Report the total number of lines that include the string "scene", without any other text.
══ MATERIAL FOR THIS EXERCISE ══
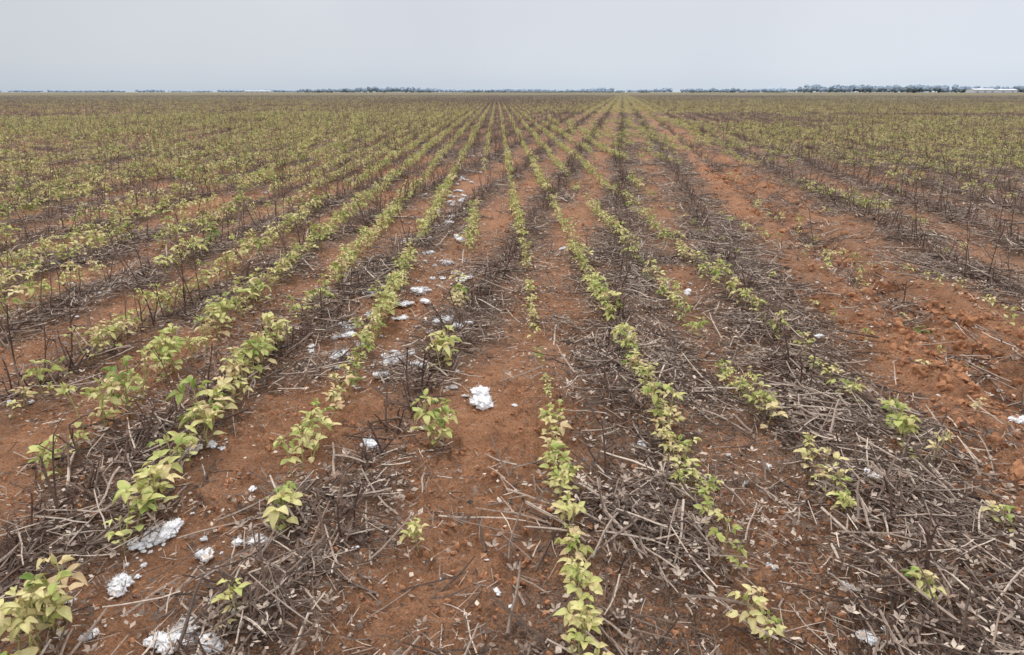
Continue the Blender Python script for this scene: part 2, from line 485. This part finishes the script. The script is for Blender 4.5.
for i in range(16):      # 0-7 short broken, 8-15 tall
    mb = MB()
    if i < 8:
        stalk(mb, Vector((0, 0, 0)), U(.09, .20), .3, 5, random.randint(0, 3), U(.004, .006))
        for _ in range(random.randint(1, 3)):
            stalk(mb, Vector((U(-.05, .05), U(-.05, .05), 0)), U(.05, .13), .8, 5, random.randint(0, 1), U(.003, .005))
        for _ in range(3):   # leaning, fallen pieces
            a = random.gauss(0, .6); L = U(.1, .25)
            pts = crooked(Vector((U(-.06, .06), U(-.1, .02), U(.0, .02))), Vector((math.sin(a), math.cos(a), U(.02, .4))), L, 3, .12)
            mb.tube(pts, [.0038, .0035, .003, .0022], 4, U(0, 1))
    else:
        stalk(mb, Vector((0, 0, 0)), U(.24, .45), .16, 5, random.randint(2, 6), U(.0038, .005))
        if random.random() < .5: stalk(mb, Vector((U(-.05, .05), U(-.05, .05), 0)), U(.1, .25), .4, 5, 2)
    sv.append(mb.mesh('cotton_stalk_v%02d' % i, [M_STALK]))
col_st = collection_of('cotton_stalk_variant', sv)
PX = []; PY = []; SC = []; IX = []
for k in range(-330, 330):
    o0 = C_OFF+C_SP*k
    tmax = 300
    t = np.arange(0.6, tmax, 0.055 if abs(k) < 12 else (.08 if abs(k) < 40 else .12)); t = t+rng.uniform(-.04, .04, len(t))
    o = o0+rng.normal(0, .03, len(t))+0.10*(vn(t*.9, t*0+k, 5)-.5)
    x, y = from_rows(o, t, A_C); r = np.sqrt(x*x+y*y)
    dens = np.clip(1.4-1.15*vn(t*.5, t*0+k*7.7, 71), .12, 1)
    if k in (0, -1): dens = np.clip(dens*1.4, 0, 1)*np.where(r < 1.8, .4, np.where(r < 2.6, .6, 1))
    if k == 1: dens = dens*np.where(t < 3.0, .35, .75)
    if k == 2: dens = dens*np.where(t < 12, .2, .6)
    if k >= 3: dens = np.clip(dens*1.5, 0, 1)
    if k <= -3: dens = np.clip(dens*1.15, 0, 1)
    dens = dens*np.where(r > 12, .75, 1)*np.where(r > 40, .62, 1)*np.clip(100/r, 0, 1)
    if abs(k) < 12: dens = dens*np.where(r > 30, .62, 1)
    keep = inside(x, y) & (rng.random(len(t)) < dens) & (r < tmax)
    m = keep.sum()
    if m == 0: continue
    x = x[keep]; y = y[keep]
    tallp = np.clip(0.05+0.66*sst(1.4, 2.8, -o0+0*x)+0.45*sst(2.2, 3.2, o0+0*x), 0, .9)*(0.3+.9*vn(x*.25, y*.18, 72))
    tall = rng.random(m) < tallp
    if k == 0: tall = rng.random(m) < 0.08
    PX.append(x); PY.append(y); SC.append(rng.uniform(.7, 1.15, m)); IX.append(np.where(tall, rng.integers(8, 16, m), rng.integers(0, 8, m)))
PX = np.concatenate(PX); PY = np.concatenate(PY); SC = np.concatenate(SC); IX = np.concatenate(IX); n = len(PX)
fat = 1+np.clip(np.sqrt(PX**2+PY**2)-18, 0, 140)/75
instancer('cotton_stalks', col_st, np.column_stack([PX, PY, height(PX, PY)]),
          np.column_stack([rng.normal(0, .14, n), rng.normal(0, .14, n), -A_C+rng.normal(0, .7, n)+rng.integers(0, 2, n)*math.pi]),
          np.column_stack([SC*fat, SC*fat, SC]), IX)

# ------------------------------------------------------------ residue litter
def residue(kind):
    mb = MB()
    if kind == 'coarse':
        for _ in range(12):
            a = random.gauss(0, .9); L = U(.05, .24)
            p = Vector((U(-.16, .16), U(-.16, .16), U(.003, .03)))
            d = Vector((math.sin(a), math.cos(a), U(-.1, .16)))
            pts = crooked(p-d*L*.5, d, L, 4, .15)
            for q in pts: q.z = max(.002, q.z)
            r = U(.0015, .0046)
            mb.tube(pts, [r, r*.95, r*.9, r*.8, r*.65], 4, U(0, 1))
            if random.random() < .5:
                b = crooked(pts[2], Vector((U(-1, 1), U(-1, 1), U(0, .4))), U(.03, .09), 2, .2)
                mb.tube(b, [r*.5, r*.45, r*.35], 3, U(0, 1))
        for _ in range(6): bur(mb, Vector((U(-.16, .16), U(-.16, .16), U(.003, .014))), U(0, 1))
    for _ in range(24 if kind == 'coarse' else 30):
        a = U(0, 6.28); L = U(.012, .08)
        p = Vector((U(-.2, .2), U(-.2, .2), U(.001, .014)))
        d = Vector((math.sin(a), math.cos(a), U(-.12, .18)))
        pts = crooked(p-d*L*.5, d, L, 2, .14)
        r = U(.0006, .0018); mb.tube(pts, [r, r, r*.7], 3, U(0, 1), 0, False)
    for _ in range(36):       # leaf crumbs / bark flakes
        p = Vector((U(-.2, .2), U(-.2, .2), U(.001, .014))); a = U(0, 6.28)
        s = U(.003, .014); u = Vector((math.cos(a), math.sin(a), U(-.4, .4)))*s; w = Vector((-math.sin(a), math.cos(a), U(-.5, .5)))*s*U(.3, .8)
        mb.add([p-u, p-w*.9, p+u*.8, p+w], [(0, 1, 2, 3)], U(0, .7))
    return mb
rv = [residue('coarse').mesh('residue_v%02d' % i, [M_STICK]) for i in range(9)]
rv += [residue('fine').mesh('residue_v%02d' % (i+9), [M_STICK]) for i in range(6)]
col_rs = collection_of('residue_variant', rv)
def scatter(dens, rmax, rmin=0):
    nn = int(dens*(2*(0.78*rmax+2.2))*rmax)
    x = rng.uniform(-(0.78*rmax+2.2), 0.78*rmax+2.2, nn); y = rng.uniform(.5, rmax, nn)
    r = np.sqrt(x*x+y*y)
    k = inside(x, y) & (r < rmax) & (r >= rmin)
    return x[k], y[k]
xs = []; ys = []; ix = []; bs = []
for dn, r1, r0 in ((76, 8, 0), (36, 20, 8), (12, 55, 20)):
    x, y = scatter(dn, r1, r0)
    band = cotton_band(x, y, True); br = np.exp(-(furrow(x, y)/.45)**2)
    pr = (0.18+0.95*band*(.35+1.0*vn(x*1.3, y*1.3, 81))+.34*sst(.42, .8, vn(x*.9, y*.9, 82)))*(1-.65*br)
    k = rng.random(len(x)) < pr
    x = x[k]; y = y[k]; xs.append(x); ys.append(y); bs.append(band[k])
    ix.append(np.where(rng.random(len(x)) < .15+.6*band[k], rng.integers(0, 9, len(x)), rng.integers(9, 15, len(x))))
xs = np.concatenate(xs); ys = np.concatenate(ys); ix = np.concatenate(ix); bs = np.concatenate(bs); n = len(xs)
sc = rng.uniform(.75, 1.2, n)
e = .06
sx = (height(xs+e, ys)-height(xs-e, ys))/(2*e); sy = (height(xs, ys+e)-height(xs, ys-e))/(2*e)
zz = np.maximum(height(xs, ys), (height(xs+e, ys)+height(xs-e, ys)+height(xs, ys+e)+height(xs, ys-e))/4)
instancer('crop_residue', col_rs, np.column_stack([xs, ys, zz+.002+rng.uniform(0, .006, n)+bs**2*rng.uniform(0, .024, n)]),
          np.column_stack([np.arctan(sy)*.7+rng.normal(0, .07, n), -np.arctan(sx)*.7+rng.normal(0, .07, n), rng.uniform(-.7, .7, n)-A_C+rng.integers(0, 2, n)*math.pi]),
          np.column_stack([sc, sc, sc]), ix)

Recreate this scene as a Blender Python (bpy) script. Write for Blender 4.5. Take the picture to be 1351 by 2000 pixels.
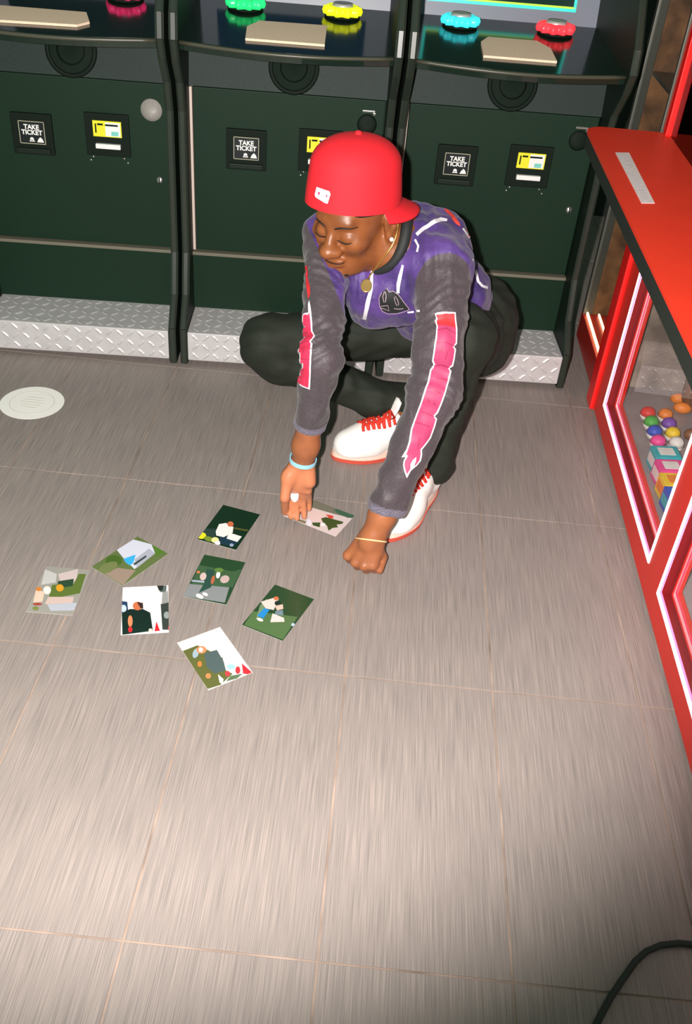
═══
### FINAL RESULT
2